Zajkowski pytany o to, jak będą zachowywały się akcje Tauronu w najbliższych dniach, powiedział: "To będzie zależało od tego, jak będą zachowywały się spółki na rynkach zagranicznych, szczególnie w Stanach Zjednoczonych. Oczekuję trendu neutralnego - czyli kurs akcji Tauronu powinien być zbliżony do tego z otwarcia debiutu albo lekko wzrośnie" - powiedział.

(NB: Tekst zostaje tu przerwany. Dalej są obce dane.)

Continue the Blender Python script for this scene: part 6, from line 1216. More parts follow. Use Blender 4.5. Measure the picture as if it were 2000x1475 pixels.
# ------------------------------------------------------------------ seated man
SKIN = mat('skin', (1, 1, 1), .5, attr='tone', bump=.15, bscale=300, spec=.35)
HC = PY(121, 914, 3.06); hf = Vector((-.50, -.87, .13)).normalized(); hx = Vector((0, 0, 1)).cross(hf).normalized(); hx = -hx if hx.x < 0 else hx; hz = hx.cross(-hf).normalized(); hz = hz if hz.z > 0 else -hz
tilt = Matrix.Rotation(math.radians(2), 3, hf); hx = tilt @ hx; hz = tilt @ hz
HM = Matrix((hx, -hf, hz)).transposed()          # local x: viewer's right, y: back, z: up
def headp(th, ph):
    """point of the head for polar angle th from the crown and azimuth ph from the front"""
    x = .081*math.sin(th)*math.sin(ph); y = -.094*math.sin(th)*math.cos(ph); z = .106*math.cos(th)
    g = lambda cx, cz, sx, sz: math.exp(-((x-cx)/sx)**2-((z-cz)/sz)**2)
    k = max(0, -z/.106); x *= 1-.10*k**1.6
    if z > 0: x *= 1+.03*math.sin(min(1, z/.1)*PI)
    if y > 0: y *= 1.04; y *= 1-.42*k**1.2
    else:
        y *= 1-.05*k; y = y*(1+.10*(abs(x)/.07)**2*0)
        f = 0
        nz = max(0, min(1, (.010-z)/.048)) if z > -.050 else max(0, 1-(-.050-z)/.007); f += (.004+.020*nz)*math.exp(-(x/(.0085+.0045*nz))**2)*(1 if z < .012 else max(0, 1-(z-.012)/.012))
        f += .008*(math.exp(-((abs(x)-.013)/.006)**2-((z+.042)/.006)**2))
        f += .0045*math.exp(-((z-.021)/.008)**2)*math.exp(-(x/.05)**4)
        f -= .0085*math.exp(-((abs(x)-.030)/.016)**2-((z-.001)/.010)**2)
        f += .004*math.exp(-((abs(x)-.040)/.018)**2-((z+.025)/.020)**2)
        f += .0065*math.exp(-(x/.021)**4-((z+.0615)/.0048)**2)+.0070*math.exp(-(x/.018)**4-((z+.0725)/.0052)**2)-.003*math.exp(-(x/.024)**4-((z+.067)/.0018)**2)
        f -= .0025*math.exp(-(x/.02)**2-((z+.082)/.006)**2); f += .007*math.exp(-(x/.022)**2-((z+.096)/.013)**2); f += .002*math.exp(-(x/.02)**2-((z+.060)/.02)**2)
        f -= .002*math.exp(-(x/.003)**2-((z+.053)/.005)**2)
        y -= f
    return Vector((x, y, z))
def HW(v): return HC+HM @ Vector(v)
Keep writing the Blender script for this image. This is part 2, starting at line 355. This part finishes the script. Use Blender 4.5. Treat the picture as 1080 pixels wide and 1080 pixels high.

"Gdyby okazało się, że w najbliższym czasie globalne rynki odbiją się w górę po ostatnich wyprzedażach, to zwrot na akcjach Tauronu dla inwestorów może być w miarę ciekawy. Jeśli sytuacja będzie podobna do obecnej, to trzeba będzie dłużej poczekać na zwrot z tej inwestycji" - dodał Zajkowski.
Główny ekonomista Domu Maklerskiego X-Trade Brokers Przemysław Kwiecień ocenił w rozmowie z PAP debiut spółki jako nieudany. "Sygnałem tego, że mogą być problemy na debiucie, było relatywnie małe zainteresowanie akcjami Tauronu ze strony funduszy już w trakcie zapisów. Zmusiło to Skarb Państwa do obniżenia ceny. Przede wszystkim jednak zaważyły nastroje na rynkach globalnych, zła koniunktura głównie w Stanach Zjednoczonych. Temu przypisałbym to, że akcje Tauronu są na minusie" - powiedział.
Kwiecień ocenił, że kurs akcji spółki w najbliższych dniach będzie zależał w dużym stopniu od koniunktury na całym rynku. "Wydaje mi się, że perspektywy dla notowań Tauronu nie są szczególnie dobre" - powiedział. Dodał, że wycena akcji Tauronu była zgodna z oczekiwaniami rynku.
Po godz. 14 kurs akcji Tauronu spadał o 0,97 proc., a obroty przekroczyły 748 mln zł.